Challenge:
Output exactly the lines from the first one down to the line containing "COL = scene.collection", inclusive.
[BEGIN]
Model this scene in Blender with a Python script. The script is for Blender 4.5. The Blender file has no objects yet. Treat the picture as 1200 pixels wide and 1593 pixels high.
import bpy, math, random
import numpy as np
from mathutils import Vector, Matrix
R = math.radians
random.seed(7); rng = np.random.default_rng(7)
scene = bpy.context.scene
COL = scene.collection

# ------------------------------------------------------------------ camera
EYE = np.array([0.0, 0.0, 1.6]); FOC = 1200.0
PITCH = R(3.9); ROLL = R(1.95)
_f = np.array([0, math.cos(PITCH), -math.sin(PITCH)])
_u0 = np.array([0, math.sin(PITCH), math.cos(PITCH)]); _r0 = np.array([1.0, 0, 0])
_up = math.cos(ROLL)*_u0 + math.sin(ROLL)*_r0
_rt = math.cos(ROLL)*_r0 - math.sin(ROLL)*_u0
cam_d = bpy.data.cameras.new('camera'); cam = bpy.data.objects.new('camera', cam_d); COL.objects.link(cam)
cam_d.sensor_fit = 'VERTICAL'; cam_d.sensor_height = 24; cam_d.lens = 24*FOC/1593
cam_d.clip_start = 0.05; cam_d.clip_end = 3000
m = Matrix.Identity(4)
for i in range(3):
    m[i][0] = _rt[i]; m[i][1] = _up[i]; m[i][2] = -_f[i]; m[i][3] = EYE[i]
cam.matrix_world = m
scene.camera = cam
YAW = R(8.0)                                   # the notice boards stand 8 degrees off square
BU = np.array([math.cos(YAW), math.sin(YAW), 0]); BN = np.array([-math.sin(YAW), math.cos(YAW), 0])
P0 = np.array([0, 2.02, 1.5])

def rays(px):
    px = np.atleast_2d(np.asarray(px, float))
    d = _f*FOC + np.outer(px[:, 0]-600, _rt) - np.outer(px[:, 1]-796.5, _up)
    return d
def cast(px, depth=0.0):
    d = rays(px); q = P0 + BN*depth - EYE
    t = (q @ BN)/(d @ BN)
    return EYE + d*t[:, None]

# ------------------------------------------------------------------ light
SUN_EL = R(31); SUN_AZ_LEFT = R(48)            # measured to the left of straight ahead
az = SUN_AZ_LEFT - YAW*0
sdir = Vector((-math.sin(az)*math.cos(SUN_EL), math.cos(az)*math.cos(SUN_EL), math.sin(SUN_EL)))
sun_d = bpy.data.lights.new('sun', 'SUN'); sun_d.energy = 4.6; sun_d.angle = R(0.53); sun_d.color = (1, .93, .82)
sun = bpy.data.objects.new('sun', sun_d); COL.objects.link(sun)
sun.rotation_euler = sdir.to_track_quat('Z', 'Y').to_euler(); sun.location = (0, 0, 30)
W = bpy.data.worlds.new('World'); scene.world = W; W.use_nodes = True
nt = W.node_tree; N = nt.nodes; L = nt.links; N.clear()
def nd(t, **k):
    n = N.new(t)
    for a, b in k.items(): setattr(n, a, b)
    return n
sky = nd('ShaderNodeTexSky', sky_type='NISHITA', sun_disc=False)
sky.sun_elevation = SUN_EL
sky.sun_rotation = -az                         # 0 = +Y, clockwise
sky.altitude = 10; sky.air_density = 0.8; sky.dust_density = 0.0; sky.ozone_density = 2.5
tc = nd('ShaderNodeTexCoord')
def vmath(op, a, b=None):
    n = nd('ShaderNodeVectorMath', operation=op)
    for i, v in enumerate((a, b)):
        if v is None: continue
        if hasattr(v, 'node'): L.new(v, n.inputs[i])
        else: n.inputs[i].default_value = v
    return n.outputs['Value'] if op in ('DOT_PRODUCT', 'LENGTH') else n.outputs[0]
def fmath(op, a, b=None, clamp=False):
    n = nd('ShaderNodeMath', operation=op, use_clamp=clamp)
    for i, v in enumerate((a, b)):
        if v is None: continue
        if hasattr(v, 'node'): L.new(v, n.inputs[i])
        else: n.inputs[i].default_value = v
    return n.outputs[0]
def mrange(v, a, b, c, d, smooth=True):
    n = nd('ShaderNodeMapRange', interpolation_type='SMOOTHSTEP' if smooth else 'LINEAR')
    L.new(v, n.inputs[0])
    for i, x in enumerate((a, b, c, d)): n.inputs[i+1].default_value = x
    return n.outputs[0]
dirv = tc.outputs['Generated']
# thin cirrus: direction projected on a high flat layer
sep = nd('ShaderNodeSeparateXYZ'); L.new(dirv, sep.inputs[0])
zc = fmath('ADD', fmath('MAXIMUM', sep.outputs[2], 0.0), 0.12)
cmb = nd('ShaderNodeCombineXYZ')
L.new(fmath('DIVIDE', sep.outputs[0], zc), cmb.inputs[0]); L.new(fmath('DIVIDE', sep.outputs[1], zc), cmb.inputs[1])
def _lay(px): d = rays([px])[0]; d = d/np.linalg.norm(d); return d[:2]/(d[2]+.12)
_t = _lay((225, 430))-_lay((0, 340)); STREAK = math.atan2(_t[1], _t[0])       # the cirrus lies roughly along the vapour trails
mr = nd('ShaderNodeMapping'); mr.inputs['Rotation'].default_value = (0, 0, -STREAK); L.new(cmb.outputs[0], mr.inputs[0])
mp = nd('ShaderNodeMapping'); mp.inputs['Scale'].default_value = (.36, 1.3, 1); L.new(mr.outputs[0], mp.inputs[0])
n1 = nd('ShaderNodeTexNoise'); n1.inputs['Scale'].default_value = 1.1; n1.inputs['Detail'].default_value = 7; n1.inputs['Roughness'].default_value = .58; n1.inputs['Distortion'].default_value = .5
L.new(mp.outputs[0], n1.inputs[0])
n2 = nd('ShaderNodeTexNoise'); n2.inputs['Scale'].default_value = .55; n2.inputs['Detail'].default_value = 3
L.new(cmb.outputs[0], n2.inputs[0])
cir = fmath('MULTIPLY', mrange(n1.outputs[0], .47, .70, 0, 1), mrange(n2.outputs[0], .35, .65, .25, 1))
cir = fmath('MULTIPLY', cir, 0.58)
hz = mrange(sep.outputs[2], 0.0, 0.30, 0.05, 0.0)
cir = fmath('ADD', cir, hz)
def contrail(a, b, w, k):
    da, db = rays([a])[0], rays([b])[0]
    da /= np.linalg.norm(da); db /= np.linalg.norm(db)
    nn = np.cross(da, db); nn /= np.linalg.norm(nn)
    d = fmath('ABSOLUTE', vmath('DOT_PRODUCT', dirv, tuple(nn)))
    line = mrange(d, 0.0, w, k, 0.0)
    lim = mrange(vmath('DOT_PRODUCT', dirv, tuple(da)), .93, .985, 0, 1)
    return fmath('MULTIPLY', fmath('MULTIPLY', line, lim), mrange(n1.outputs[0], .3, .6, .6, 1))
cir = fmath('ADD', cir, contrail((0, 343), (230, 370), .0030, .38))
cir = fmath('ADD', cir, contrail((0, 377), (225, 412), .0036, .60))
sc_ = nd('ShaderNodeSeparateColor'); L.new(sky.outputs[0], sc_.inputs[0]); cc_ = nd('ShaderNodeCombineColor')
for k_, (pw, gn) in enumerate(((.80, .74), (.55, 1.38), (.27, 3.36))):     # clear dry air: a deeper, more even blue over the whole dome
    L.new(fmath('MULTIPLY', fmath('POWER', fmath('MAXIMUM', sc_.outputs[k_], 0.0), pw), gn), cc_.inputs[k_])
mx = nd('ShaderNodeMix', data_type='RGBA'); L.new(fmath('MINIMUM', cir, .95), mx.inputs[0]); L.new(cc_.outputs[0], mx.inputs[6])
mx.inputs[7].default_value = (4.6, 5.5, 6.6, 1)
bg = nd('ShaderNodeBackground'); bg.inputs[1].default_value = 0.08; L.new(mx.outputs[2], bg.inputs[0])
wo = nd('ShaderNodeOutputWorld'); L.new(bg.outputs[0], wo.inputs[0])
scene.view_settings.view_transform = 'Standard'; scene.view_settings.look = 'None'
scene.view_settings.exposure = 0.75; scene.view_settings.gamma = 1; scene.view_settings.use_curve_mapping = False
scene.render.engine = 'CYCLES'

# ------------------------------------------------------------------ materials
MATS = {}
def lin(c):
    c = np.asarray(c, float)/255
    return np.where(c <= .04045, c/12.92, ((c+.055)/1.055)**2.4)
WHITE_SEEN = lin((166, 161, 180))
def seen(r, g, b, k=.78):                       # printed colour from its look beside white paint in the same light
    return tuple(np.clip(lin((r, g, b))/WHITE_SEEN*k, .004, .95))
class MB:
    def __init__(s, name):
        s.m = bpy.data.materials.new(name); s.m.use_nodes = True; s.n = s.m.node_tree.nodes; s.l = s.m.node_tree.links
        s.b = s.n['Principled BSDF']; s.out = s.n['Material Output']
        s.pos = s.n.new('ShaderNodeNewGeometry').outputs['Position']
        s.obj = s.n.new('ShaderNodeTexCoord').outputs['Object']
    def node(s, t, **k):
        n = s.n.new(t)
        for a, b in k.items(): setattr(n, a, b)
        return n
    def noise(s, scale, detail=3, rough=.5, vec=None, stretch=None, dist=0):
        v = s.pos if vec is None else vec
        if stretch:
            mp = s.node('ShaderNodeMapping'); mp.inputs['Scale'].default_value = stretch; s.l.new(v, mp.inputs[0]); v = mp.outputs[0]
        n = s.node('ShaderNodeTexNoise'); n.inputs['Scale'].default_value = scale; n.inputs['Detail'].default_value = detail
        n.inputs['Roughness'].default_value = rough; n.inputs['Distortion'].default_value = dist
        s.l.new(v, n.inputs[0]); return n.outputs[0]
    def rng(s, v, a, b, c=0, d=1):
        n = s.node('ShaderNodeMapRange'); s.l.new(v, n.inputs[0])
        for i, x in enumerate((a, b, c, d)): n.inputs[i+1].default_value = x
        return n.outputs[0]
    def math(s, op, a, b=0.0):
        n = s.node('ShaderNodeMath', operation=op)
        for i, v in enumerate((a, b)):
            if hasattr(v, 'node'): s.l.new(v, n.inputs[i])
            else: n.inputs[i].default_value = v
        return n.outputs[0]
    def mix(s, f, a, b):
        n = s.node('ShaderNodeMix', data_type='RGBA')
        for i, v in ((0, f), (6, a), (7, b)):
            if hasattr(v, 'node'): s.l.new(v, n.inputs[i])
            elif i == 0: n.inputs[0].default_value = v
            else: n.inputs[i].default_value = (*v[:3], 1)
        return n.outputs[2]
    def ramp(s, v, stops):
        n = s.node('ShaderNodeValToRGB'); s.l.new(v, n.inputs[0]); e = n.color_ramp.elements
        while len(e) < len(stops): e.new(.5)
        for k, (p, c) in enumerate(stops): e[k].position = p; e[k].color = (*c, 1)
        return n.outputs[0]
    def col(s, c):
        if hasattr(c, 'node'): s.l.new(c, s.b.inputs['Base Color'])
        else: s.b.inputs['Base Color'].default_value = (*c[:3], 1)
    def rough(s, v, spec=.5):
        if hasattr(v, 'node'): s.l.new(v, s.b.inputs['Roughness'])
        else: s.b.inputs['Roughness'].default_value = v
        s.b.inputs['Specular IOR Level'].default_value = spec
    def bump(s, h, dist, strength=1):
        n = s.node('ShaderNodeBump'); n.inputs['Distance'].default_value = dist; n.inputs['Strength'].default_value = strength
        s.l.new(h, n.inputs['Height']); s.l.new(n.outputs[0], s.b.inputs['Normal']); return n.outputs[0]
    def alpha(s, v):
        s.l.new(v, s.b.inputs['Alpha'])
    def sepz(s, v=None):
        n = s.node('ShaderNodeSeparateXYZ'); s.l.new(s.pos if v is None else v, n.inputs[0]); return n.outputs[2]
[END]
Finished task:
Model this scene in Blender with a Python script. The script is for Blender 4.5. The Blender file has no objects yet. Treat the picture as 1200 pixels wide and 1593 pixels high.
import bpy, math, random
import numpy as np
from mathutils import Vector, Matrix
R = math.radians
random.seed(7); rng = np.random.default_rng(7)
scene = bpy.context.scene
COL = scene.collection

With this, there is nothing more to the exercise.